Les titres sont assujettis de surcroît à un impôt anticipé: les émetteurs sont tenus de prélever 35 % à la source sur les intérêts et les dividendes de titres suisses et de reverser ces montants au fisc. Les investisseurs ne touchent ainsi que 65 % des revenus. Selon leur pays de domicile, ils peuvent certes récupérer tout ou partie des 35 % restants. Mais cela est coûteux et risqué, de sorte que l’impôt anticipé et la lourdeur des procédures de remboursement rendent les titres suisses peu attrayants à l’échelon international.
Quels désavantages subit-on concrètement en Suisse?
Pour la place financière suisse, les droits de timbre et l’impôt anticipé constituent un handicap de taille que ne subissent pas des places concurrentes comme Londres, Singapour ou Hong Kong.

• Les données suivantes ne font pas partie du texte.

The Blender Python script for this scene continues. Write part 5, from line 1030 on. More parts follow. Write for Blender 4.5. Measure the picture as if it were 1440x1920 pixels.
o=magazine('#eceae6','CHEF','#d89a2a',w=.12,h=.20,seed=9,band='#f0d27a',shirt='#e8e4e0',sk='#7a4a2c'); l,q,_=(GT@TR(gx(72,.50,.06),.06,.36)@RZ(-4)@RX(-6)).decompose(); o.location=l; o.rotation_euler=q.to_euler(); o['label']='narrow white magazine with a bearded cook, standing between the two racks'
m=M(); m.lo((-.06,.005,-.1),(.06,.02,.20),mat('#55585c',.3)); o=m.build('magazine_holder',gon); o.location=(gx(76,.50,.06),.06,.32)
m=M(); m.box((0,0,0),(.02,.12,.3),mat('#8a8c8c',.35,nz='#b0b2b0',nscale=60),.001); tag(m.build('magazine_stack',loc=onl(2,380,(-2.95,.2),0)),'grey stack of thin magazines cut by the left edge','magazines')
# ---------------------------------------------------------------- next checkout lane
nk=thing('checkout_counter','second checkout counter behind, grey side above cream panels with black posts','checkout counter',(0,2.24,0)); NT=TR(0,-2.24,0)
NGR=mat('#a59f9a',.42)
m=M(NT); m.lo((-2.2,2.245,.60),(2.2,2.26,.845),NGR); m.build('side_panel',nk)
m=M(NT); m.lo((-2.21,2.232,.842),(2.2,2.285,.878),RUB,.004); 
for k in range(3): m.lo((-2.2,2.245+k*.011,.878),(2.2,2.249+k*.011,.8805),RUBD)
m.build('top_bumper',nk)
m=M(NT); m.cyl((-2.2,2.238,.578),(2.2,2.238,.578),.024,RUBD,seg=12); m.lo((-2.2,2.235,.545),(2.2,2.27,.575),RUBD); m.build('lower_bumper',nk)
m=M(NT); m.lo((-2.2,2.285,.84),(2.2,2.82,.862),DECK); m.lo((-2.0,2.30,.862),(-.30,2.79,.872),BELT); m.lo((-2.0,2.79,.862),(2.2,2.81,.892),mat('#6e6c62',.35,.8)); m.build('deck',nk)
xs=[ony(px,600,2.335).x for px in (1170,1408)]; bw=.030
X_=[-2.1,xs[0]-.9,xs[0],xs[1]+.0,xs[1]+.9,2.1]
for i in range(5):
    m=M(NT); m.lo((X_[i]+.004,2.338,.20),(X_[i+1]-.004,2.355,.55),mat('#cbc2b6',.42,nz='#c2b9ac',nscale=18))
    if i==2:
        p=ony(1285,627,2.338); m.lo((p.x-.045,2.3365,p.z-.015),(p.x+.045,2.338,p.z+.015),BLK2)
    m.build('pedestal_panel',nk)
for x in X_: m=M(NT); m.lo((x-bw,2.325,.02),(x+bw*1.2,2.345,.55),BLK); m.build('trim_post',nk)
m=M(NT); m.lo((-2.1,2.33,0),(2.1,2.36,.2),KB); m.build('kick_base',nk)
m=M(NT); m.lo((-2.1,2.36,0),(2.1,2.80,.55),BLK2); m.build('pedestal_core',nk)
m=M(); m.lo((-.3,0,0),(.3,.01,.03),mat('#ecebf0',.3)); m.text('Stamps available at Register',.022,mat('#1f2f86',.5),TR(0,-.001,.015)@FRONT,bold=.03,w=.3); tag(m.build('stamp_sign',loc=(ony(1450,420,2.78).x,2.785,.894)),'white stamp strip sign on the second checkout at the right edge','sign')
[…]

Aussi les investisseurs, les banques et d’autres prestataires de services financiers délocalisent-ils des volumes d’affaires substantiels vers l’étranger, afin que ces fonds soient placés et gérés de manière compétitive. De plus, les droits de timbre et l’impôt anticipé ne pèsent pas seulement sur la place financière suisse en particulier, ils affectent aussi et surtout la place d’investissement et la place économique en général – car ces taxes concernent en fin de compte le capital comme facteur de production, et donc toute l’activité d’investissement en Suisse. C’est pourquoi l’ASB, mais aussi d’autres représentants des milieux économiques, demandent leur suppression depuis des années.
Tirer parti du potentiel inexploité
L’ASB a analysé en détail, dans six domaines d’activité, la délocalisation vers l’étranger induite par les droits de timbre et par le régime actuel de l’impôt anticipé. Elle a effectué en outre une estimation du potentiel que libèrerait l’élimination de ces entraves fiscales pour la place financière suisse. Ce potentiel résulte, d’une part, du rapatriement d’activités aujourd’hui délocalisées à l’étranger et, d’autre part, des nouvelles affaires susceptibles d’affluer en Suisse depuis l’étranger.
Le volume d’affaires total géré en Suisse dans les six domaines d’activité analysés s’élève aujourd’hui à environ CHF 12 230 milliards. Le volume d’affaires actuellement délocalisé, ajouté au potentiel de nouvelles affaires à réaliser, représente quant à lui quelque CHF 6 390 milliards. Si les entraves fiscales que sont les droits de timbre et l’impôt anticipé étaient éliminées, ce sont donc CHF 6 390 milliards supplémentaires qui pourraient être gérés en Suisse. Le graphique ci-après permet de visualiser ces volumes estimés (avec, à gauche, les volumes gérés en Suisse et, à droite, le potentiel lié aux rapatriements et aux nouvelles affaires en provenance de l’étranger):
Le Conseil fédéral a publié en juin 2019 une étude réalisée par BAK Economics. Celle-ci analyse les impacts économiques d’une suppression des droits de timbre et d’une réforme globale de l’impôt anticipé. BAK Economics aboutit à la conclusion que ces réformes conduiraient en dix ans à une croissance du produit intérieur brut de 1,4 %. Cela représente environ 22 000 créations d’emplois à plein temps.
Quelles initiatives politiques l’ASB soutient-elle?
Proposition du Conseil fédéral pour la réforme de l’impôt anticipé
Le 14 avril 2021, le Conseil fédéral a publié à l’intention du Parlement le message concernant une modification de la loi fédérale sur l’impôt anticipé. L’impôt anticipé doit continuer à être perçu sur les intérêts des comptes bancaires détenus par des personnes privées en Suisse. En revanche, il doit être supprimé sur les intérêts des emprunts et les personnes étrangères ne devront plus y être assujetties. Dans les relations internationales, l’échange automatique de renseignements s’est en effet imposé comme moyen de garantie, ce qui rend caduc un but essentiel de l’impôt anticipé.
Le Conseil fédéral propose en outre d’abroger le droit de timbre de négociation sur les obligations suisses.
L’ASB salue cette avancée et soutient expressément le Conseil fédéral à cet égard. C’est une réforme qui, sur le plan économique, sera payante. La suppression de l’impôt anticipé entraînera certes une diminution à court terme des recettes fiscales, mais celle-ci sera compensée au plus tard dans cinq ans par la croissance économique et la hausse des recettes au titre de l’impôt sur les bénéfices.